» **Recorded information**:
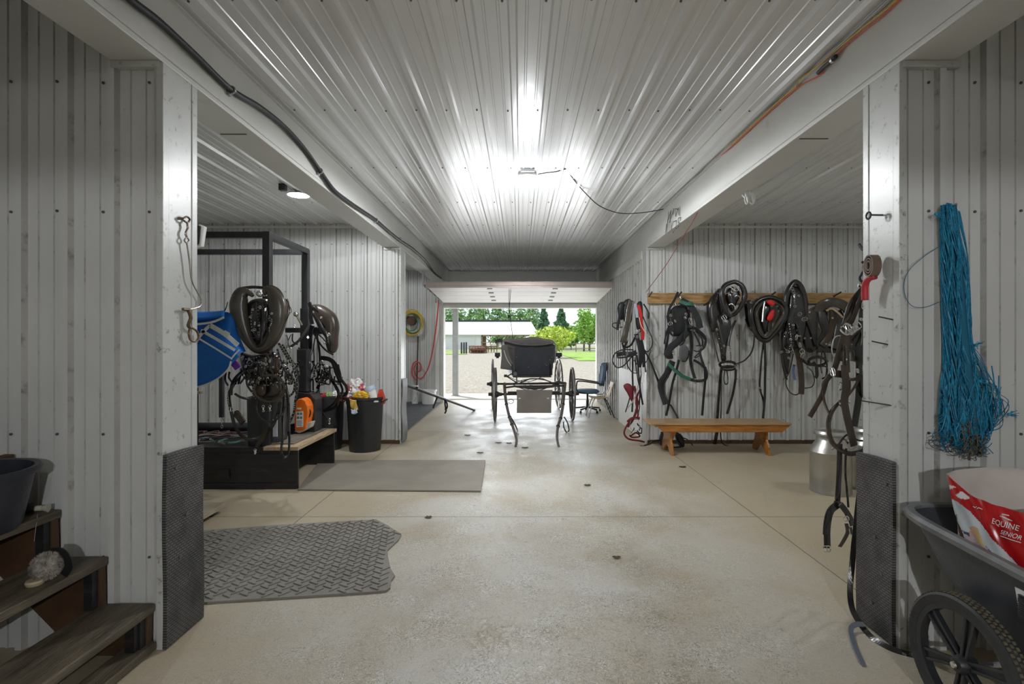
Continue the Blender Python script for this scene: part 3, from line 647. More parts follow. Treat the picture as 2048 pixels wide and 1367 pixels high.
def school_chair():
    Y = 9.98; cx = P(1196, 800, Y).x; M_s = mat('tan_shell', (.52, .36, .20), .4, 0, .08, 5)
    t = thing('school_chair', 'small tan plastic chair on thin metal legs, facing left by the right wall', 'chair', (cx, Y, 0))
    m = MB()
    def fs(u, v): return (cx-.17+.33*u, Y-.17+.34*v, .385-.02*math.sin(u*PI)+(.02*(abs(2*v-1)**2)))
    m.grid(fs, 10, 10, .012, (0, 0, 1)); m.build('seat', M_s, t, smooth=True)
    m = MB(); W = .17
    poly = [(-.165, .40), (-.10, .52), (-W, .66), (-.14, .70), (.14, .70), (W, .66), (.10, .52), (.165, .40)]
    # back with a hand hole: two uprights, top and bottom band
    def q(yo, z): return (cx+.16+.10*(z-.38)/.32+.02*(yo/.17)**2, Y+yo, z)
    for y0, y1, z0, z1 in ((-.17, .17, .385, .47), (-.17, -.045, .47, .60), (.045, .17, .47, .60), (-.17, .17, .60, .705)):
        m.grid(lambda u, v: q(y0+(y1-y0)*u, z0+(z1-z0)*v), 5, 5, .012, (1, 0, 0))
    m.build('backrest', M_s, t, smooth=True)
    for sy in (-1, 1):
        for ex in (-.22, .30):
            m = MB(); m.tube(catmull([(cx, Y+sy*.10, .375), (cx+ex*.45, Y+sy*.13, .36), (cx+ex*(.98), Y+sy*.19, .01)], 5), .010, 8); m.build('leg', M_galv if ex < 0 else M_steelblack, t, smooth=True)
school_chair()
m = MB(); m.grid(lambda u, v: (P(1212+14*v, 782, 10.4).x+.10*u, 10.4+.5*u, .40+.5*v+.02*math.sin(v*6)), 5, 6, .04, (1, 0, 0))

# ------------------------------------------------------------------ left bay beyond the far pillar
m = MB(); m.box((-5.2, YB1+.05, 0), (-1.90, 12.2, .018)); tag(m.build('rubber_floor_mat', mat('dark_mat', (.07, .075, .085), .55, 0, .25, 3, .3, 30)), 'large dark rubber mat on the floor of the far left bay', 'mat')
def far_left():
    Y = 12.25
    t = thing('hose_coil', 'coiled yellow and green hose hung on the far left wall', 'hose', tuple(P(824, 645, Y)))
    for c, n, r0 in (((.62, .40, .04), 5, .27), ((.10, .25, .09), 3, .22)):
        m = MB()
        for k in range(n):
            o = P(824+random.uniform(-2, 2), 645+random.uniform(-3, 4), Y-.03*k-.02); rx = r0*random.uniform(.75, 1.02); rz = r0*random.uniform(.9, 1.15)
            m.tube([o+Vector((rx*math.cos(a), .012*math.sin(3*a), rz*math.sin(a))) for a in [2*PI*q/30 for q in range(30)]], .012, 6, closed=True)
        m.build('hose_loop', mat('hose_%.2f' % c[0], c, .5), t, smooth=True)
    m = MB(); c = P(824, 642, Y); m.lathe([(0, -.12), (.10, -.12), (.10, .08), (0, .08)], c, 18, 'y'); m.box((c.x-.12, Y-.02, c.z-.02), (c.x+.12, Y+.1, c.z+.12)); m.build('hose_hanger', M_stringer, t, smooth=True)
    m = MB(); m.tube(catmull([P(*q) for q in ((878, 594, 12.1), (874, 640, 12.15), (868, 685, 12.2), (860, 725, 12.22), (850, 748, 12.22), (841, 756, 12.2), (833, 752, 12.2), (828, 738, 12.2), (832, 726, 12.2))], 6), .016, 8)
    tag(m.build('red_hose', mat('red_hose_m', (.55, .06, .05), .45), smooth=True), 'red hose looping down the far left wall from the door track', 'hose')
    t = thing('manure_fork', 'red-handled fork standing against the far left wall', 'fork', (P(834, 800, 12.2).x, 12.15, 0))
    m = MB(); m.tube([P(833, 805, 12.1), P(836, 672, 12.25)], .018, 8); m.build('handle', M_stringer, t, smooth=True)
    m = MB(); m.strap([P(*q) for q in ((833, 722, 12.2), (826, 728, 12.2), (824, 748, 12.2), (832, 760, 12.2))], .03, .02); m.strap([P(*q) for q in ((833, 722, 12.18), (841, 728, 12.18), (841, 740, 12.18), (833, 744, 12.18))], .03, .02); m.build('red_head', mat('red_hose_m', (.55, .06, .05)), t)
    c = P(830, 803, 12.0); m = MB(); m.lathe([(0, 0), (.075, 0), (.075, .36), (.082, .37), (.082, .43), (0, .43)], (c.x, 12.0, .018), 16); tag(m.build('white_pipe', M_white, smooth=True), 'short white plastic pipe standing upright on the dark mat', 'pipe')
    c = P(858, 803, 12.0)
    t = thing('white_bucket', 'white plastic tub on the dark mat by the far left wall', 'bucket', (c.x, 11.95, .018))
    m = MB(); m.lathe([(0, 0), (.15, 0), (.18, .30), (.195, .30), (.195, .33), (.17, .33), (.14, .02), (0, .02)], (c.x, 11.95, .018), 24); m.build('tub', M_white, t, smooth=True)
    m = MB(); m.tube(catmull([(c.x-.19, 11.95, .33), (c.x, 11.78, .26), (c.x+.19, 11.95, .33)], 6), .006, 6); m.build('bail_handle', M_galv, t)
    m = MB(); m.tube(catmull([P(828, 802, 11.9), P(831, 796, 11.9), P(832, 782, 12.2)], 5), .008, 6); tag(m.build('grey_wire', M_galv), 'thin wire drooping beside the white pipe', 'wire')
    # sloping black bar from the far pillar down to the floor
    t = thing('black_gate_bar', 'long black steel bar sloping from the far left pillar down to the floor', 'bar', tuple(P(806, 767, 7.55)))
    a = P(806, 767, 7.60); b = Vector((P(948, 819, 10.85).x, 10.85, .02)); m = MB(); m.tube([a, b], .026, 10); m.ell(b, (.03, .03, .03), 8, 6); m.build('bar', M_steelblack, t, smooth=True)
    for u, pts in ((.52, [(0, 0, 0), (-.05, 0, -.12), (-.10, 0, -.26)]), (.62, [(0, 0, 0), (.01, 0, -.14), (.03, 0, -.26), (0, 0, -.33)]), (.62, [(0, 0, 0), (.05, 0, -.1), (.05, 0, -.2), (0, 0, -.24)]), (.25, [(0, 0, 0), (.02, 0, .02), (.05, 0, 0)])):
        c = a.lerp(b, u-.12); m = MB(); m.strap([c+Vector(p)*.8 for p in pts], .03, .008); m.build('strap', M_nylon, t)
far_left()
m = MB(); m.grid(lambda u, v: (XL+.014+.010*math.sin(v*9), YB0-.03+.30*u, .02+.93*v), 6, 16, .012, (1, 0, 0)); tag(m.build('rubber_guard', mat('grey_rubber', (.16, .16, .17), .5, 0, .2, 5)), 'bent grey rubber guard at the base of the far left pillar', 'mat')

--

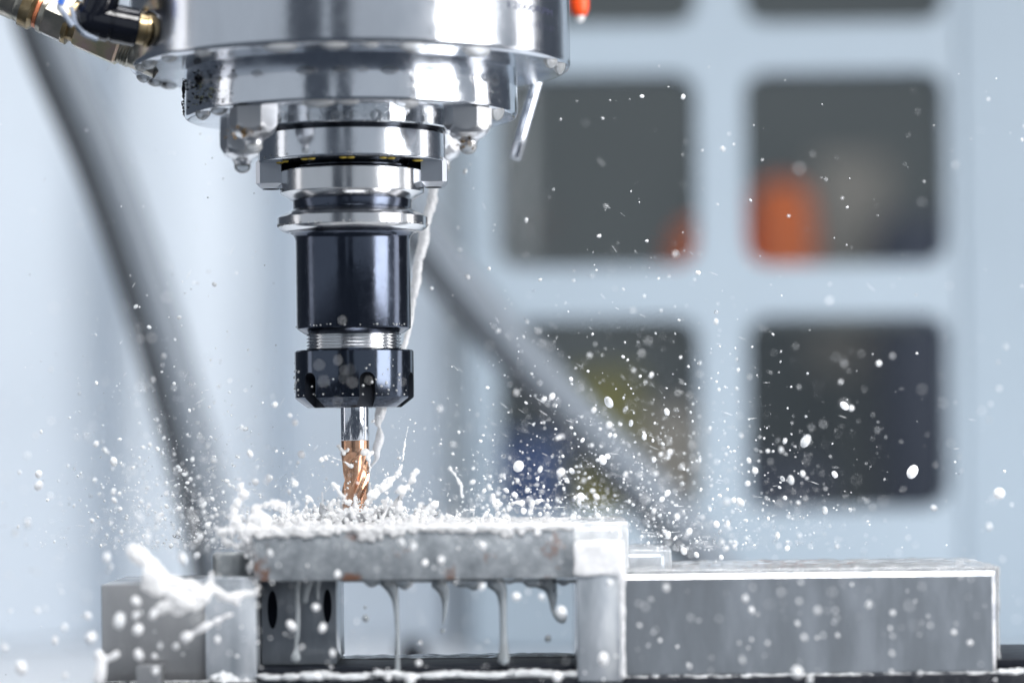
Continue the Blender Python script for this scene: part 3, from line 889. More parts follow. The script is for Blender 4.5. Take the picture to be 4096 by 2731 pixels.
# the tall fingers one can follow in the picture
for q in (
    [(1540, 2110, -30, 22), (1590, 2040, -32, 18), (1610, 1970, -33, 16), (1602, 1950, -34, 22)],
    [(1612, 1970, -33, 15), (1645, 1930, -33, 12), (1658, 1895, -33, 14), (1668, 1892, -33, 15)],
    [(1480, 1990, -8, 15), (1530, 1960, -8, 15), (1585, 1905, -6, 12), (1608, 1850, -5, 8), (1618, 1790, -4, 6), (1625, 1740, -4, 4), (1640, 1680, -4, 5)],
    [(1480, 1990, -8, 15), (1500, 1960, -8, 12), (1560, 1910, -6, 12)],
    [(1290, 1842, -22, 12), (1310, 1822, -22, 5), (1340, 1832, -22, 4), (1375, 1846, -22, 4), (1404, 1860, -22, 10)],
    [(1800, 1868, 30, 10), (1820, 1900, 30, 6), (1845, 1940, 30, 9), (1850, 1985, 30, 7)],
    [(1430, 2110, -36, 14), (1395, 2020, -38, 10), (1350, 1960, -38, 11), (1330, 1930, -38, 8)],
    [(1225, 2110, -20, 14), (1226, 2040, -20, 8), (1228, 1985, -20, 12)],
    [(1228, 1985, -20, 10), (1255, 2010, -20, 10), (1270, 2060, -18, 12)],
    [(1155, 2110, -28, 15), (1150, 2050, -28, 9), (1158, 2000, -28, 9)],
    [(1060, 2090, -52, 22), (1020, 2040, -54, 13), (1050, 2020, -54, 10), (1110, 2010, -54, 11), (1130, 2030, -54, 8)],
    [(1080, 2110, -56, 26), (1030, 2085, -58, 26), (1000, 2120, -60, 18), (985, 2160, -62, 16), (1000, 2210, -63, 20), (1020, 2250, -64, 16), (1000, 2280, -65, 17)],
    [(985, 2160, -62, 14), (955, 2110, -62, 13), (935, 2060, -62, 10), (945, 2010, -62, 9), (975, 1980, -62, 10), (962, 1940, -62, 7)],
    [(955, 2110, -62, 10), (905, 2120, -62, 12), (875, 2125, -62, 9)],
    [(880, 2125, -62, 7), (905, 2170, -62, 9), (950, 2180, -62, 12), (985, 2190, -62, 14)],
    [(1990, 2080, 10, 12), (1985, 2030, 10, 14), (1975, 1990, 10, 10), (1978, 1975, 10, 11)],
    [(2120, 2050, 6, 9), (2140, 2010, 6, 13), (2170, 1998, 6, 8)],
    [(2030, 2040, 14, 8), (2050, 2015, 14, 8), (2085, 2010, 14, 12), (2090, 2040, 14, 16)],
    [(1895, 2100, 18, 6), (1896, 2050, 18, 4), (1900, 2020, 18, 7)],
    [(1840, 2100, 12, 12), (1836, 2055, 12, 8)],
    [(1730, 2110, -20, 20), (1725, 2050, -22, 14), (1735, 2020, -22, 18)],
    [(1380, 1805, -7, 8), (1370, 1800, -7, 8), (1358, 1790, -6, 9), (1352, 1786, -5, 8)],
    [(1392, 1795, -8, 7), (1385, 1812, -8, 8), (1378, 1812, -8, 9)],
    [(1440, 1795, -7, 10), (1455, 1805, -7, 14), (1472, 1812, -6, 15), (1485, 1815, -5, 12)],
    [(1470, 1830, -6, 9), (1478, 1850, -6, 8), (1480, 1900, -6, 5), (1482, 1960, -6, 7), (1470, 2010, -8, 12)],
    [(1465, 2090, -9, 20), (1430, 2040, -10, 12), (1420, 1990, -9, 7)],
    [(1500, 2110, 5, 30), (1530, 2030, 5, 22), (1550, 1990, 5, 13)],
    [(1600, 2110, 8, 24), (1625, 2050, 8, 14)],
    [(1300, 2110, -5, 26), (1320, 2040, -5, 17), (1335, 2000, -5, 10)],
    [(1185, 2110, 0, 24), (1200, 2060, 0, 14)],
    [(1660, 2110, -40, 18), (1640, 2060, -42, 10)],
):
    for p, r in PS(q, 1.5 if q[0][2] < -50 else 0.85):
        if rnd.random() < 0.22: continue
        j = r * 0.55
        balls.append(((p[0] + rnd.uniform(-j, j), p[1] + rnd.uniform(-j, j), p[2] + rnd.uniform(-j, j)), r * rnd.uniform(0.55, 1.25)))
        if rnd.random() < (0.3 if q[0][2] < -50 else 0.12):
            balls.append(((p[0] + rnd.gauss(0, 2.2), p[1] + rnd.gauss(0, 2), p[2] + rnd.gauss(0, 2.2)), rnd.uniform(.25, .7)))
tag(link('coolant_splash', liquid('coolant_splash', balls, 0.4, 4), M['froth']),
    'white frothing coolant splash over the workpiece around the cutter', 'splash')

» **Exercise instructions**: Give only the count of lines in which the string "Python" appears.

» **Final answer**: 2